▶ **INSTRUCTIONS FOR THE TASK**:
Your task is to repeat the listing exactly.
## start
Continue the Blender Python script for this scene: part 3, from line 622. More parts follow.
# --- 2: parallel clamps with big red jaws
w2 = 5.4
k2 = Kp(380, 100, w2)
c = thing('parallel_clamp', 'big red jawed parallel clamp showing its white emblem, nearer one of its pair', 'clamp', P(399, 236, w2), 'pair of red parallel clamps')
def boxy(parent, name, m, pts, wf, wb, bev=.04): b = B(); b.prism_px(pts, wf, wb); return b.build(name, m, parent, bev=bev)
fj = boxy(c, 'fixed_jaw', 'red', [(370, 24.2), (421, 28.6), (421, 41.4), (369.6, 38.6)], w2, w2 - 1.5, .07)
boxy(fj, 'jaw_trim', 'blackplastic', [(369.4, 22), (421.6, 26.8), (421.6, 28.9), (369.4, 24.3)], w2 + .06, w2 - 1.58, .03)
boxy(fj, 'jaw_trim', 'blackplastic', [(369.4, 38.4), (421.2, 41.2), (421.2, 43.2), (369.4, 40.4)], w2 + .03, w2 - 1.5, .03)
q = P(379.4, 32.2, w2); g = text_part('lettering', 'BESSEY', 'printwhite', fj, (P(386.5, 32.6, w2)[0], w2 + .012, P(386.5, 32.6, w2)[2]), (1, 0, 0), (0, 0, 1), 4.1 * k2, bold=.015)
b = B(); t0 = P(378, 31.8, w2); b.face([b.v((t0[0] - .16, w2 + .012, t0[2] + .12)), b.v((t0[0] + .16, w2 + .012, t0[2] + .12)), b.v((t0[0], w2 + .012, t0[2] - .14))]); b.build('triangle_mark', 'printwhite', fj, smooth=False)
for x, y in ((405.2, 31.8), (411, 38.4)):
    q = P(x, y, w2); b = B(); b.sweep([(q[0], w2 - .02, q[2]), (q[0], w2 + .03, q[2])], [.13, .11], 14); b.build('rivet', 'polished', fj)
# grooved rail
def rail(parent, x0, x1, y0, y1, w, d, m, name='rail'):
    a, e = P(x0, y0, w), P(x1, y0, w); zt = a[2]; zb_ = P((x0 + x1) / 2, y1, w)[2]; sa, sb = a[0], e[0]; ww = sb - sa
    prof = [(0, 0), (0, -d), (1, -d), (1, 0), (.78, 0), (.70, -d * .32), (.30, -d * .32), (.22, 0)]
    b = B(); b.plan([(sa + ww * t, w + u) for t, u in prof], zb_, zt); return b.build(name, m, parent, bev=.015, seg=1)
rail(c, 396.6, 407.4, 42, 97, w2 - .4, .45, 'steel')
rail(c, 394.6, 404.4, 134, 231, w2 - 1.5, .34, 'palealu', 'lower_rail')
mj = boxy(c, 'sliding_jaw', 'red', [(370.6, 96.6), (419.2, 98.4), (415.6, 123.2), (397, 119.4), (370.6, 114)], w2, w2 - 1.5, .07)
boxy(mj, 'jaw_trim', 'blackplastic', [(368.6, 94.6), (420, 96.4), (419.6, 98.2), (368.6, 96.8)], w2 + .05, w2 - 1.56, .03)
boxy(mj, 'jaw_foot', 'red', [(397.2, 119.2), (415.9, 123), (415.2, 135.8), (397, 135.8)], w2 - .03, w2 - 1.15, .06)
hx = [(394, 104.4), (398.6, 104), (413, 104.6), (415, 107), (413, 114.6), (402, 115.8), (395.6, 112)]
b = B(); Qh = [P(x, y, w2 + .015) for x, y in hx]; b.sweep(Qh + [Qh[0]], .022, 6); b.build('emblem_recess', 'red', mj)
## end
▶ **RESULT FOR THIS EXERCISE**:
Continue the Blender Python script for this scene: part 3, from line 622. More parts follow.
# --- 2: parallel clamps with big red jaws
w2 = 5.4
k2 = Kp(380, 100, w2)
c = thing('parallel_clamp', 'big red jawed parallel clamp showing its white emblem, nearer one of its pair', 'clamp', P(399, 236, w2), 'pair of red parallel clamps')
def boxy(parent, name, m, pts, wf, wb, bev=.04): b = B(); b.prism_px(pts, wf, wb); return b.build(name, m, parent, bev=bev)
fj = boxy(c, 'fixed_jaw', 'red', [(370, 24.2), (421, 28.6), (421, 41.4), (369.6, 38.6)], w2, w2 - 1.5, .07)
boxy(fj, 'jaw_trim', 'blackplastic', [(369.4, 22), (421.6, 26.8), (421.6, 28.9), (369.4, 24.3)], w2 + .06, w2 - 1.58, .03)
boxy(fj, 'jaw_trim', 'blackplastic', [(369.4, 38.4), (421.2, 41.2), (421.2, 43.2), (369.4, 40.4)], w2 + .03, w2 - 1.5, .03)
q = P(379.4, 32.2, w2); g = text_part('lettering', 'BESSEY', 'printwhite', fj, (P(386.5, 32.6, w2)[0], w2 + .012, P(386.5, 32.6, w2)[2]), (1, 0, 0), (0, 0, 1), 4.1 * k2, bold=.015)
b = B(); t0 = P(378, 31.8, w2); b.face([b.v((t0[0] - .16, w2 + .012, t0[2] + .12)), b.v((t0[0] + .16, w2 + .012, t0[2] + .12)), b.v((t0[0], w2 + .012, t0[2] - .14))]); b.build('triangle_mark', 'printwhite', fj, smooth=False)
for x, y in ((405.2, 31.8), (411, 38.4)):
    q = P(x, y, w2); b = B(); b.sweep([(q[0], w2 - .02, q[2]), (q[0], w2 + .03, q[2])], [.13, .11], 14); b.build('rivet', 'polished', fj)
# grooved rail
def rail(parent, x0, x1, y0, y1, w, d, m, name='rail'):
    a, e = P(x0, y0, w), P(x1, y0, w); zt = a[2]; zb_ = P((x0 + x1) / 2, y1, w)[2]; sa, sb = a[0], e[0]; ww = sb - sa
    prof = [(0, 0), (0, -d), (1, -d), (1, 0), (.78, 0), (.70, -d * .32), (.30, -d * .32), (.22, 0)]
    b = B(); b.plan([(sa + ww * t, w + u) for t, u in prof], zb_, zt); return b.build(name, m, parent, bev=.015, seg=1)
rail(c, 396.6, 407.4, 42, 97, w2 - .4, .45, 'steel')
rail(c, 394.6, 404.4, 134, 231, w2 - 1.5, .34, 'palealu', 'lower_rail')
mj = boxy(c, 'sliding_jaw', 'red', [(370.6, 96.6), (419.2, 98.4), (415.6, 123.2), (397, 119.4), (370.6, 114)], w2, w2 - 1.5, .07)
boxy(mj, 'jaw_trim', 'blackplastic', [(368.6, 94.6), (420, 96.4), (419.6, 98.2), (368.6, 96.8)], w2 + .05, w2 - 1.56, .03)
boxy(mj, 'jaw_foot', 'red', [(397.2, 119.2), (415.9, 123), (415.2, 135.8), (397, 135.8)], w2 - .03, w2 - 1.15, .06)
hx = [(394, 104.4), (398.6, 104), (413, 104.6), (415, 107), (413, 114.6), (402, 115.8), (395.6, 112)]
b = B(); Qh = [P(x, y, w2 + .015) for x, y in hx]; b.sweep(Qh + [Qh[0]], .022, 6); b.build('emblem_recess', 'red', mj)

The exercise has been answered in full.